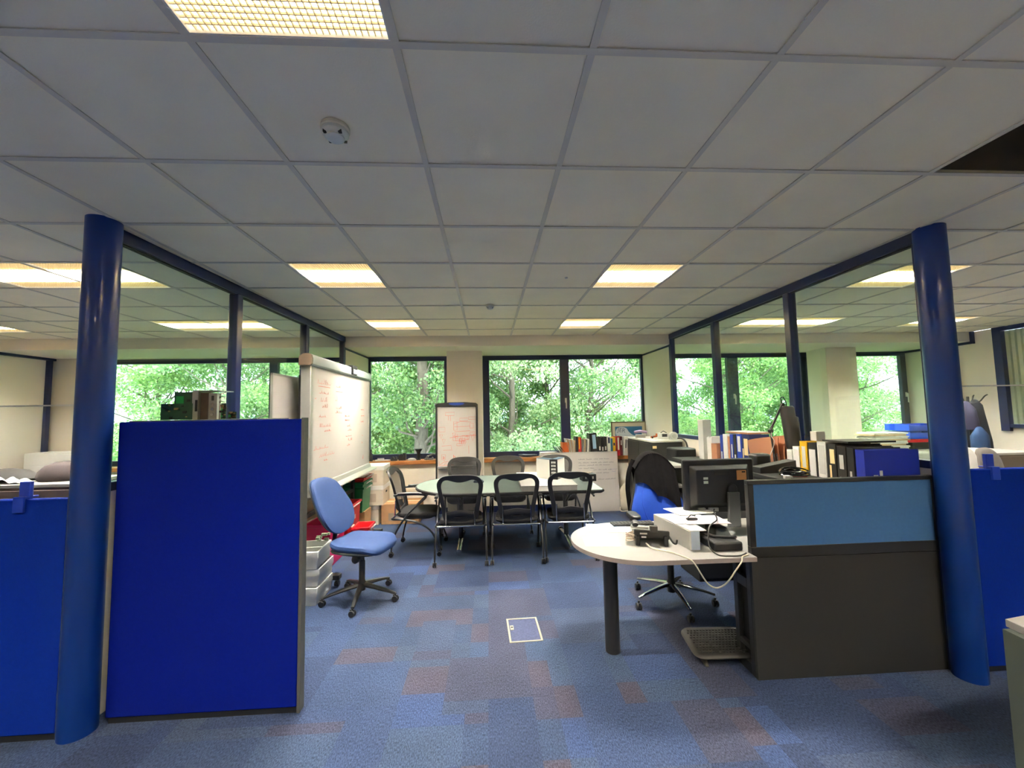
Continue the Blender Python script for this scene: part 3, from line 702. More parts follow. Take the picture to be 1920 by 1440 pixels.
def acrylic(x0, x1, y, z0, z1, bx, lab):
    t = empty('acrylic_shield', ((x0+x1)/2, y, z0), 0, lab, 'shield'); w = (x1-x0)/2
    MB().box(-w, w, -.003, .003, 0, z1-z0).build('acrylic_pane', M_acr, t)
    MB().box(-w, w, -.0034, .0034, z1-z0-.006, z1-z0+.002).box(-w, -w+.005, -.0034, .0034, 0, z1-z0).box(w-.005, w, -.0034, .0034, 0, z1-z0).build('polished_edge', M_edge, t)
    for b in bx:
        MB().box(b-(x0+x1)/2-.026, b-(x0+x1)/2+.026, -.010, .010, -.01, .085).box(b-(x0+x1)/2-.026, b-(x0+x1)/2+.026, -.037, -.026, -.07, .01).box(b-(x0+x1)/2-.026, b-(x0+x1)/2+.026, -.037, .037, .001, .008).build('bracket', mat('bracket_blue', (14, 52, 170), .4), t, bevel=.002)
acrylic(-3.45, -2.20, 2.315, 1.20, 1.685, [-2.435], 'clear acrylic shield on top of the left blue screen with a blue bracket')
acrylic(2.90, 4.3, 2.40, 1.20, 1.715, [3.12], 'clear acrylic shield on top of the right blue screen with a blue bracket')

# ------------------------------------------------------------------ dark grey desk end with slate blue screen
def desk_end():
    t = empty('desk_end_panel', (2.17, 2.42, 0), 0, 'dark grey desk end panel with a slate blue fabric screen set in its upper half', 'desk panel')
    w = .61
    MB().box(-w, w, 0, .022, 0, .70).build('modesty_panel', M_dgrey, t, bevel=.002)
    f = MB(); f.box(-w, w, -.006, .03, .703, .765); f.box(-w, w, -.006, .03, 1.135, 1.16); f.box(-w, -w+.035, -.006, .03, .765, 1.135); f.box(w-.035, w, -.006, .03, .765, 1.135)
    f.build('screen_frame', M_black2 and mat('anthracite', (34, 34, 35), .45), t, bevel=.003)
    MB().box(-w+.035, w-.035, .0, .02, .765, 1.135).build('fabric_insert', M_pslate, t)
    s = MB()   # slotted side frame
    x = -w
    s.box(x, x+.03, .022, .06, 0, .69); s.box(x, x+.03, .16, .20, 0, .69)
    for z0, z1 in ((.0, .06), (.14, .17), (.50, .56), (.66, .69)): s.box(x, x+.03, .06, .16, z0, z1)
    s.build('side_frame', mat('anthracite', (34, 34, 35), .45), t, bevel=.003)
    MB().box(x+.035, x+.05, .03, .19, .02, .66).build('inner_panel', M_black2, t)
desk_end()
def curved_desk():
    t = empty('curved_desk', (0, 0, 0), 0, 'white desk with a rounded left end on one dark round leg', 'desk')
    pts = [(1.56, 2.365), (1.56, 3.20)]+[(.97+.42*math.cos(a), 2.785+.418*math.sin(a)) for a in [R(90+180*k/30) for k in range(31)]]
    pts = [(x, y) for x, y in pts]
    m = MB(); m.prism(pts, .7245, .726); m.build('worktop', M_white, t)
    MB().prism(pts, .70, .7244).build('edge_band', mat('pinkish_edge', (158, 144, 138), .5), t)
    MB().box(1.56, 2.72, 2.46, 3.20, .70, .725).build('worktop', M_white, t, bevel=.002)
    MB().lathe([(.048, 0), (.048, .70)], 28, (.805, 2.79, 0)).build('leg', mat('anthracite', (34, 34, 35), .45), t, smooth=True)
    MB().box(2.66, 2.70, 2.5, 3.15, 0, .70).build('end_panel', M_dgrey, t)
curved_desk()
def near_desk():
    t = empty('near_desk', (0, 0, 0), 0, 'white desk corner with a dark grey side panel at the right edge of the photo', 'desk')
    MB().prism([(2.085, 1.60), (2.9, 1.74), (2.9, .2), (1.87, .2)], .695, .725).build('worktop', M_white, t, bevel=.002)
    MB().prism([(2.05, 1.585), (2.09, 1.585), (1.90, .25), (1.86, .25)], 0, .695).build('side_panel', mat('green_grey_panel', (62, 70, 66), .6), t)
    MB().box(2.8, 2.83, .3, 1.66, 0, .695).build('side_panel', MATS['green_grey_panel'], t)
near_desk()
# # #
**Requirements**
Write out the lines from the start of the material to the line with "acrylic(2.90, 4.3, 2.40, 1.20, 1.715, [3.12], 'clear", inclusive and exactly. Skip the pictures.

**Finished task**
Continue the Blender Python script for this scene: part 3, from line 702. More parts follow. Take the picture to be 1920 by 1440 pixels.
def acrylic(x0, x1, y, z0, z1, bx, lab):
    t = empty('acrylic_shield', ((x0+x1)/2, y, z0), 0, lab, 'shield'); w = (x1-x0)/2
    MB().box(-w, w, -.003, .003, 0, z1-z0).build('acrylic_pane', M_acr, t)
    MB().box(-w, w, -.0034, .0034, z1-z0-.006, z1-z0+.002).box(-w, -w+.005, -.0034, .0034, 0, z1-z0).box(w-.005, w, -.0034, .0034, 0, z1-z0).build('polished_edge', M_edge, t)
    for b in bx:
        MB().box(b-(x0+x1)/2-.026, b-(x0+x1)/2+.026, -.010, .010, -.01, .085).box(b-(x0+x1)/2-.026, b-(x0+x1)/2+.026, -.037, -.026, -.07, .01).box(b-(x0+x1)/2-.026, b-(x0+x1)/2+.026, -.037, .037, .001, .008).build('bracket', mat('bracket_blue', (14, 52, 170), .4), t, bevel=.002)
acrylic(-3.45, -2.20, 2.315, 1.20, 1.685, [-2.435], 'clear acrylic shield on top of the left blue screen with a blue bracket')
acrylic(2.90, 4.3, 2.40, 1.20, 1.715, [3.12], 'clear acrylic shield on top of the right blue screen with a blue bracket')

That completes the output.